The words “Henoko” and “Futenma” have disappeared from Prime Minister Abe’s policy speeches starting in 2014

The words “Henoko” and “Futenma” have disappeared from Prime Minister Abe’s policy speeches starting in 2014

The Henoko coastline land reclamation project, part of the new base construction. January 19, Camp Schwab in Nago

January 20, 2020 Ryukyu Shimpo Digital Edition

In his annual policy speech delivered to the Diet on January 20, Prime Minister Shinzo Abe indicated his administration’s stance on working to reduce the base burden borne by Okinawa, however since 2014 the word “Henoko,” the hot-button destination for the relocation of MCAS Futenma, has disappeared from the annual address and was not referenced.

The return of MCAS Futenma that was agreed upon by Japan and the U.S. was also not discussed. Conversely, he did mention his desire to support the rebuilding of Shuri Castle, which burned down late last year.

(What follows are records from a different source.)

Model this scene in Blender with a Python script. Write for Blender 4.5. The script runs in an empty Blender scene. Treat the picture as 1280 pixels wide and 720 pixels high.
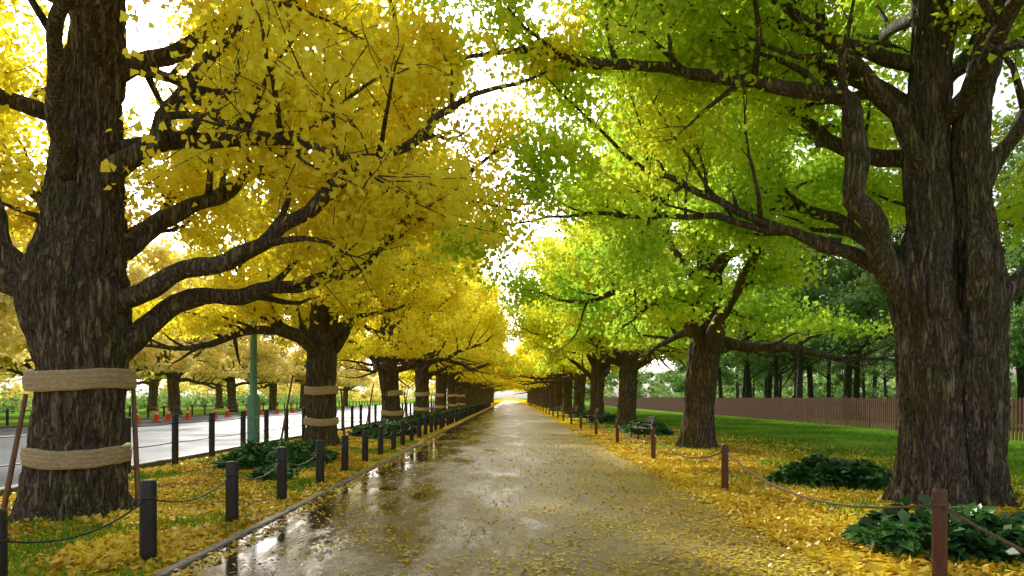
import bpy, math, random
import numpy as np
from mathutils import Vector, noise, Matrix

C = bpy.context
SC = C.scene
SC.view_settings.view_transform = 'Standard'
SC.view_settings.look = 'None'
SC.view_settings.exposure = 0

# ------------------------------------------------------------------ helpers
def link(ob):
    SC.collection.objects.link(ob); return ob

def mesh_obj(name, verts, faces, mat=None, smooth=False, parent=None, loc=None):
    me = bpy.data.meshes.new(name)
    me.from_pydata([tuple(v) for v in verts], [], faces)
    if mat: me.materials.append(mat)
    if smooth:
        me.polygons.foreach_set('use_smooth', [True]*len(me.polygons))
    me.update()
    ob = link(bpy.data.objects.new(name, me))
    if parent: ob.parent = parent
    if loc: ob.location = loc
    return ob

TR = np.random.default_rng(77)
def clump(c, s):
    x,y,z = c[:,0]*s,c[:,1]*s,c[:,2]*s
    a = np.sin(1.9*x+1.3*np.sin(1.1*y+.7*z)+.4)+np.sin(2.3*y+1.5*np.sin(1.4*z+.5*x)+1.9)+np.sin(2.7*z+1.2*np.sin(1.7*x+.8*y)+4.1)
    b = np.sin(4.9*x+2.3*y+1.1)+np.sin(5.3*y-2.9*z+2.7)
    return np.clip(.5+.13*a+.06*b,0,1)

def quad_mesh(name, V, mat=None, cs=.6):
    """V : (N,4,3) array of separate quads; each quad gets a stored tone value"""
    n = len(V)
    me = bpy.data.meshes.new(name)
    me.vertices.add(n*4); me.loops.add(n*4); me.polygons.add(n)
    me.vertices.foreach_set('co', V.reshape(-1).astype(np.float32))
    me.loops.foreach_set('vertex_index', np.arange(n*4, dtype=np.int32))
    me.polygons.foreach_set('loop_start', np.arange(0, n*4, 4, dtype=np.int32))
    me.polygons.foreach_set('loop_total', np.full(n, 4, dtype=np.int32))
    me.update(calc_edges=True)
    tone = .34*TR.random(n)+.95*clump(V[:,0,:],cs)-.22
    at = me.attributes.new('tone','FLOAT','FACE')
    at.data.foreach_set('value', tone.astype(np.float32))
    if mat: me.materials.append(mat)
    return me

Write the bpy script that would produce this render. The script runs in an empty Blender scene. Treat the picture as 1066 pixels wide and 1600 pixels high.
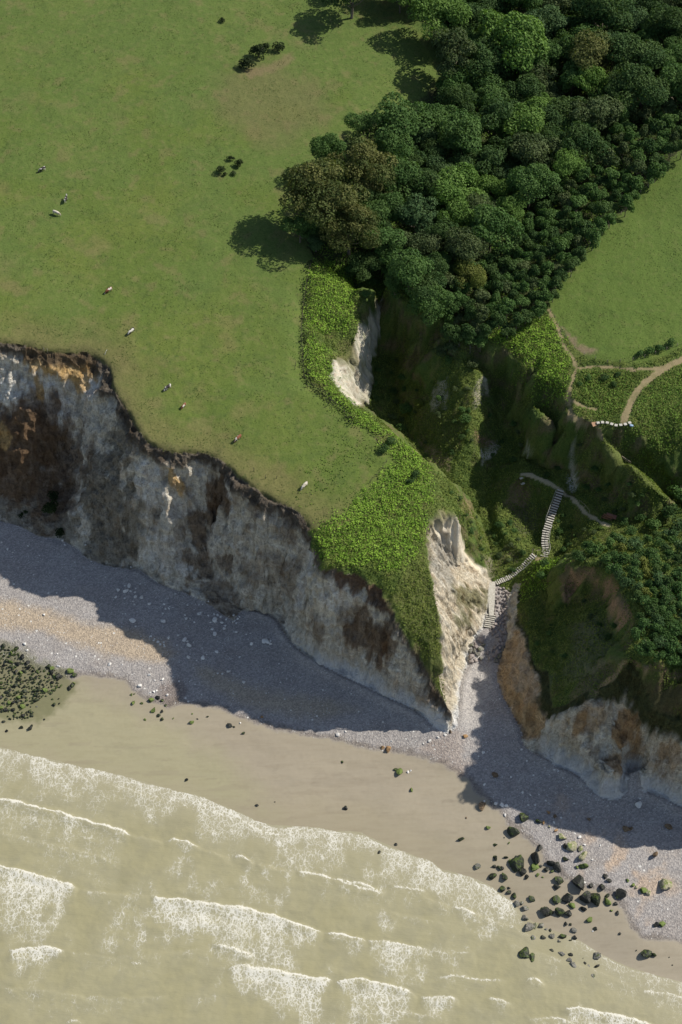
import bpy, math, random
import numpy as np
from mathutils import Vector, Matrix
from mathutils.geometry import delaunay_2d_cdt
random.seed(7); RNG = np.random.default_rng(7)
C = bpy.context.scene.collection
R = math.radians
# ---------------------------------------------------------------- camera
CAMZ = 334.0; TILT = R(50); FPX = 2600.0           # pixels of the 1066 x 1600 photograph
cd = bpy.data.cameras.new("Camera"); cam = bpy.data.objects.new("Camera", cd); C.objects.link(cam)
cam.location = (0, 0, CAMZ); cam.rotation_euler = (math.pi/2 - TILT, 0, 0)
cd.sensor_fit = 'VERTICAL'; cd.sensor_height = 24.0; cd.lens = 24.0*FPX/1600.0
cd.clip_start = 1.0; cd.clip_end = 9000.0
bpy.context.scene.camera = cam
# ---------------------------------------------------------------- light
SUN_EL = R(42.0); SUN_TO = Vector((1.0, 0.42, 0)).normalized()      # towards the sun, on the ground
w = bpy.data.worlds.new("World"); bpy.context.scene.world = w; w.use_nodes = True
nt = w.node_tree; bg = nt.nodes['Background']
sky = nt.nodes.new('ShaderNodeTexSky'); sky.sky_type = 'NISHITA'; sky.sun_disc = False
sky.sun_elevation = SUN_EL; sky.sun_rotation = math.atan2(SUN_TO.x, SUN_TO.y)
sky.air_density = 1.0; sky.dust_density = 0.6; sky.ozone_density = 1.0
hs = nt.nodes.new('ShaderNodeHueSaturation'); hs.inputs['Saturation'].default_value = .86; nt.links.new(sky.outputs[0], hs.inputs['Color']); nt.links.new(hs.outputs[0], bg.inputs[0]); bg.inputs[1].default_value = 0.082
sl = bpy.data.lights.new("Sun", 'SUN'); sl.energy = 4.2; sl.angle = R(0.55); sl.color = (1.0, 0.93, 0.82)
so = bpy.data.objects.new("Sun", sl); C.objects.link(so)
sd = Vector((SUN_TO.x*math.cos(SUN_EL), SUN_TO.y*math.cos(SUN_EL), math.sin(SUN_EL)))
so.rotation_euler = sd.to_track_quat('Z', 'Y').to_euler(); so.location = (120, 60, 200)
sc = bpy.context.scene
sc.view_settings.view_transform = 'Standard'; sc.view_settings.look = 'None'
sc.view_settings.exposure = 0.36; sc.view_settings.gamma = 1.0
sc.cycles.max_bounces = 5; sc.cycles.diffuse_bounces = 3; sc.cycles.glossy_bounces = 2
sc.cycles.transmission_bounces = 3; sc.cycles.transparent_max_bounces = 4
# ---------------------------------------------------------------- pixel <-> world
ST, CT = math.sin(TILT), math.cos(TILT)
def ray(u, v):
    x = (u-533.0)/FPX; y = -(v-800.0)/FPX
    d = np.array([x, CT + y*ST, -ST + y*CT]); return d
def at(u, v, z):
    d = ray(u, v); t = (CAMZ-z)/(-d[2]); return np.array([d[0]*t, d[1]*t, z])
def pxscale(p):                                       # photo pixels per metre at a point
    return FPX/(p[1]*CT + (CAMZ-p[2])*ST)
# ---------------------------------------------------------------- noise
_pr = np.random.default_rng(3).permutation(256); _pr = np.concatenate([_pr, _pr])
_g = np.random.default_rng(4).normal(size=(256, 3)); _g /= np.linalg.norm(_g, axis=1)[:, None]
def noise(x, y, z=0.0, seed=0):
    x = np.asarray(x, float) + seed*17.31; y = np.asarray(y, float) + seed*5.7; z = np.asarray(z, float) + 0*x + seed*3.3
    xi = np.floor(x).astype(int); yi = np.floor(y).astype(int); zi = np.floor(z).astype(int)
    fx, fy, fz = x-xi, y-yi, z-zi
    s = lambda t: t*t*t*(t*(t*6-15)+10)
    ux, uy, uz = s(fx), s(fy), s(fz); out = 0
    for a in (0, 1):
        wx = ux if a else 1-ux; A = _pr[(xi+a) & 255]
        for b in (0, 1):
            wy = uy if b else 1-uy; B = _pr[(A+yi+b) & 255]
            for c in (0, 1):
                wz = uz if c else 1-uz; g = _g[_pr[(B+zi+c) & 255]]
                out = out + wx*wy*wz*(g[..., 0]*(fx-a)+g[..., 1]*(fy-b)+g[..., 2]*(fz-c))
    return out*1.5
def fbm(x, y, z=0.0, seed=0, o=4):
    r = 0; a = 1.0; f = 1.0
    for i in range(o):
        r = r + a*noise(np.asarray(x)*f, np.asarray(y)*f, np.asarray(z)*f, seed+i*7); a *= .5; f *= 2.03
    return r
def sstep(a, b, x): 
    t = np.clip((x-a)/(b-a), 0, 1); return t*t*(3-2*t)
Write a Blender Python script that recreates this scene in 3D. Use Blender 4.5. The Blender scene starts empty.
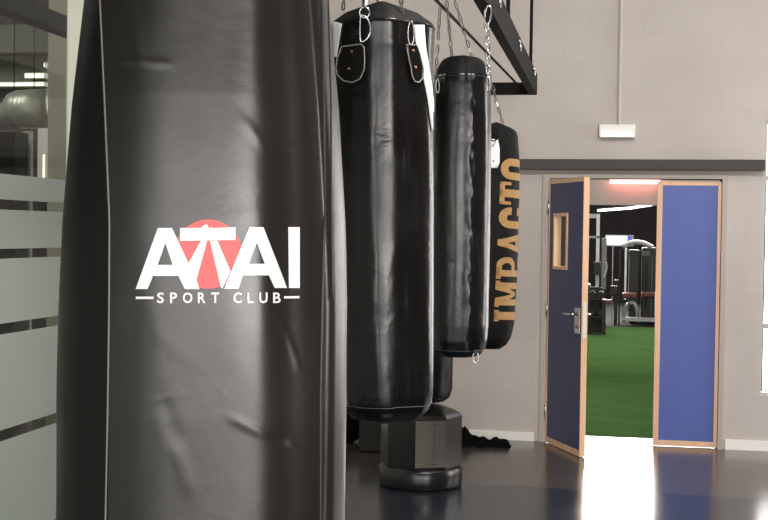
import bpy, bmesh, math, random
from mathutils import Vector, Matrix, noise
from mathutils.bvhtree import BVHTree
random.seed(4)
SC = bpy.context.scene
COL = SC.collection
PI = math.pi
R = math.radians

# ------------------------------------------------------------------ camera
F = 1250.0
YAW = math.atan(228 / F)
PITCH = 0.0224
ROLL = 0.014
CAM = Vector((0, 0, 1.64))
fwd = Vector((-math.sin(YAW) * math.cos(PITCH), math.cos(YAW) * math.cos(PITCH), -math.sin(PITCH)))
r0 = Vector((math.cos(YAW), math.sin(YAW), 0))
u0 = r0.cross(fwd)
RT = (r0 * math.cos(ROLL) + u0 * math.sin(ROLL)).normalized()
UP = (u0 * math.cos(ROLL) - r0 * math.sin(ROLL)).normalized()
cd = bpy.data.cameras.new('camera'); cam = bpy.data.objects.new('camera', cd); COL.objects.link(cam)
m = Matrix((RT, UP, -fwd)).transposed().to_4x4(); m.translation = CAM
cam.matrix_world = m
cd.sensor_width = 36; cd.lens = F * 36 / 768; cd.clip_end = 200; cd.clip_start = 0.05
SC.camera = cam

def ray(px, py): return fwd + RT * ((px - 384) / F) + UP * ((260 - py) / F)
def at(px, py, d): return CAM + ray(px, py) * d                     # by depth along the view
def atY(px, py, Y): r = ray(px, py); return CAM + r * (Y / r.y)      # on a plane parallel to the back wall
def atX(px, py, X): r = ray(px, py); return CAM + r * (X / r.x)
def atZ(px, py, Z=0.0): r = ray(px, py); return CAM + r * ((Z - CAM.z) / r.z)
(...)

In the policy speech, Abe stressed, “We will continue to reduce the base burden of Okinawa while maintaining our deterrent capabilities.”

He added, “We continue to work on new facilities in our efforts to relocate the Marines to Guam in the first half of the 2020’s.”

Minister of Defense Yoshihide Suga has indicated that the Henoko relocation and the Guam relocation are “linked,” and if the Henoko relocation is delayed it could affect the move of the Marines to outside of Japan’s borders.

In this year’s address, there are some that view the reference to the Guam relocation as also directly referring to the return of MCAS Futenma to Japan.

Other Okinawa-related topics included the use of Naha Airport’s runway No. 2, where Abe stressed, “By expanding the landing and takeoff slots to over 100,000, we hope to continue to revitalize Okinawa as the ‘Gateway to Asia.’”

He also mentioned the hosting of the Japan Cultural Expo, which with feature local culture from all over Japan including things like Ryukyuan dance.